The Saints, who had just hired coach Sean Payton and were looking for a quarterback to run his offense, gave Brees the chance.

In his first season in New Orleans, Brees went 10-6 with a team that had gone 3-13 the year before.

Peyton Manning went to Denver in 2012. A team that went 8-8 and scored 309 points in 2011 finished 13-3 and scored 481 with Manning. An offensive step back? Not in that case.

Andrew Luck, who replaced Manning in Indianapolis, took the Colts from 2-14 to 11-5 in his first season there. Russell Wilson was drafted in 2012. The Seahawks went from 7-9 to 11-5.

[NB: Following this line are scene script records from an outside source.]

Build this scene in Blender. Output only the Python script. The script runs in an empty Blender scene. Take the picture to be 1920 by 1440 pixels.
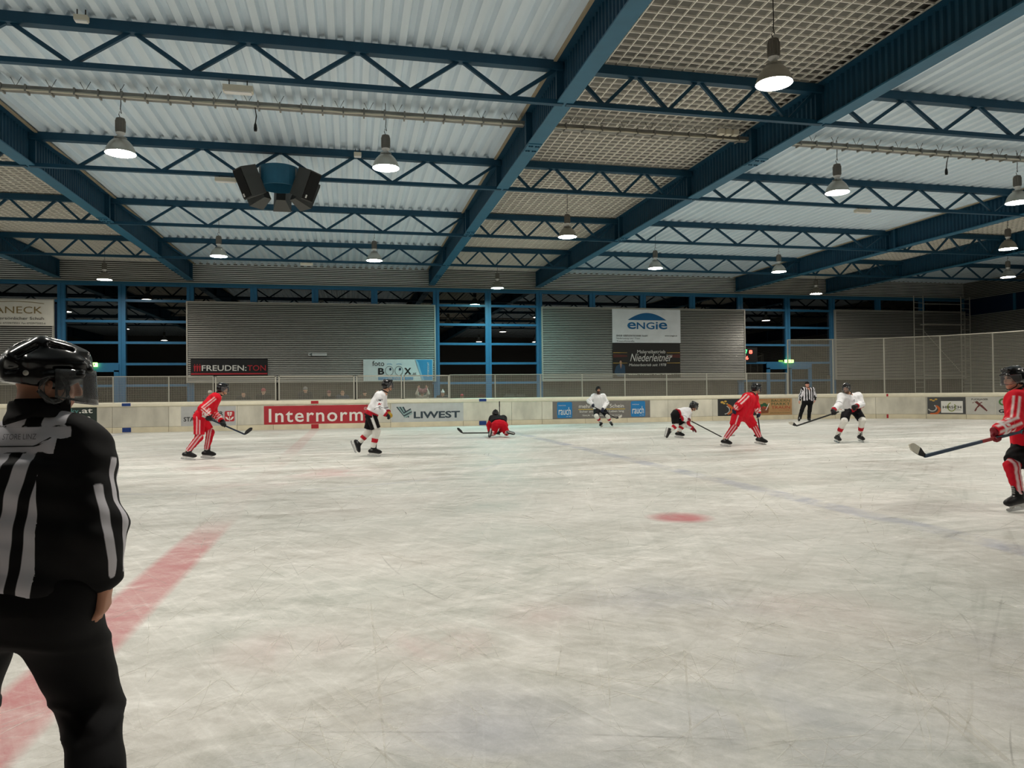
import bpy, bmesh, math, random
import numpy as np
from mathutils import Vector, Matrix
from mathutils.bvhtree import BVHTree

C = bpy.context.scene.collection
SC = bpy.context.scene
PI = math.pi
rng = random.Random(7)

# ------------------------------------------------------------------ camera
CAM_YAW, CAM_PITCH, CAM_ROLL, CAM_H = 0.2164961, 0.0124776, -0.0109992, 1.4
def make_camera():
    cy, sy = math.cos(CAM_YAW), math.sin(CAM_YAW)
    f0 = Vector((sy, cy, 0)); r0 = Vector((cy, -sy, 0)); u0 = Vector((0, 0, 1))
    f = f0*math.cos(CAM_PITCH) + u0*math.sin(CAM_PITCH)
    u = u0*math.cos(CAM_PITCH) - f0*math.sin(CAM_PITCH)
    r = r0*math.cos(CAM_ROLL) + u*math.sin(CAM_ROLL)
    u2 = u*math.cos(CAM_ROLL) - r0*math.sin(CAM_ROLL)
    cam = bpy.data.cameras.new('camera')
    cam.sensor_fit = 'HORIZONTAL'; cam.sensor_width = 36
    cam.lens = 1370.4/1920*36
    cam.clip_start = 0.05; cam.clip_end = 300
    o = bpy.data.objects.new('camera', cam); C.objects.link(o)
    m = Matrix((r, u2, -f)).transposed().to_4x4(); m.translation = (0, 0, CAM_H)
    o.matrix_world = m
    SC.camera = o
make_camera()

# ------------------------------------------------------------------ night sky, exposure
W = bpy.data.worlds.new('night'); SC.world = W; W.use_nodes = True
bg = W.node_tree.nodes['Background']
bg.inputs['Color'].default_value = (0.05, 0.09, 0.16, 1); bg.inputs['Strength'].default_value = 0.02
SC.view_settings.view_transform = 'Standard'
SC.view_settings.look = 'None'
SC.view_settings.gamma = 1
SC.view_settings.use_curve_mapping = False
SC.view_settings.exposure = 1.92
SC.cycles.max_bounces = 7; SC.cycles.diffuse_bounces = 4; SC.cycles.glossy_bounces = 3; SC.cycles.transmission_bounces = 4; SC.cycles.transparent_max_bounces = 8
LAMP_STRENGTH = 62.0          # every hall lamp's glowing glass

# ------------------------------------------------------------------ helpers
def lin(c):
    if isinstance(c, str):
        c = [int(c[i:i+2], 16)/255 for i in (0, 2, 4)]
    else:
        c = [v/255 for v in c]
    return tuple((v/12.92 if v <= .04045 else ((v+.055)/1.055)**2.4) for v in c)

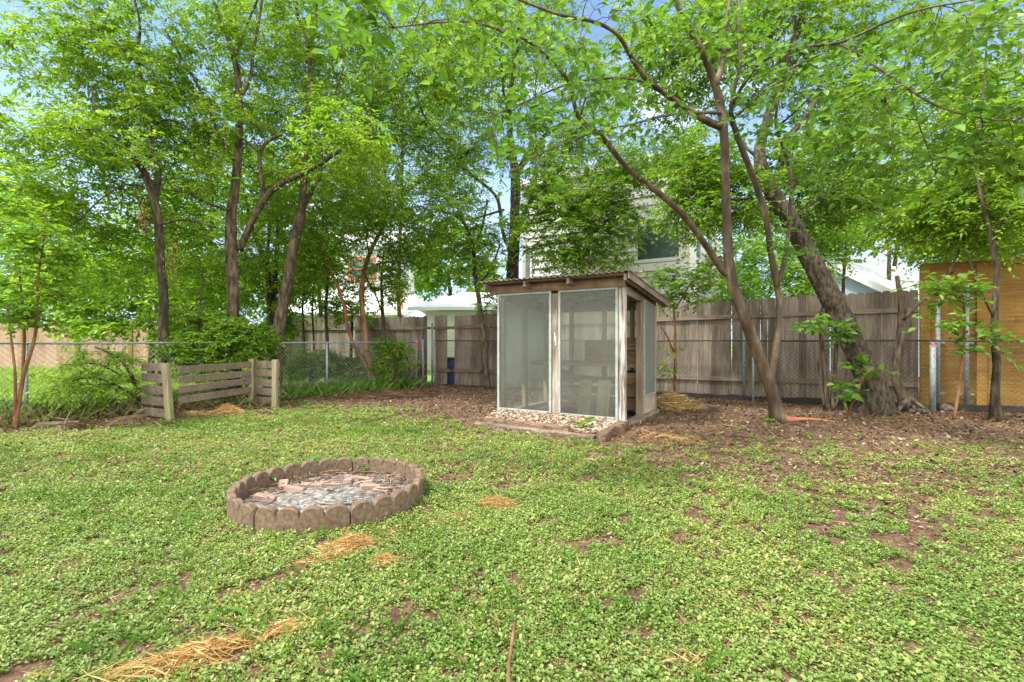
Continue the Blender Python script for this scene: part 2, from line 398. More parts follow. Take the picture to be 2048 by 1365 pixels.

Good quarterbacks make teams better. Period. Nothing is guaranteed, of course. Bradford has to remain healthy, for one thing. He has to fit well in Kelly’s offense, for another. But there is every reason to believe Bradford’s experience and skill set will benefit him as he makes the transition. It doesn’t hurt that Kelly has demonstrated the ability to tweak his offense to fit his quarterback. In two seasons, Kelly has won 20 regular-season games while Michael Vick, Nick Foles and Mark Sanchez have started games for him.

Will Kelly’s team take a step back by adding a more reliable and versatile quarterback to the offense? If Bradford is healthy, that doesn’t seem likely.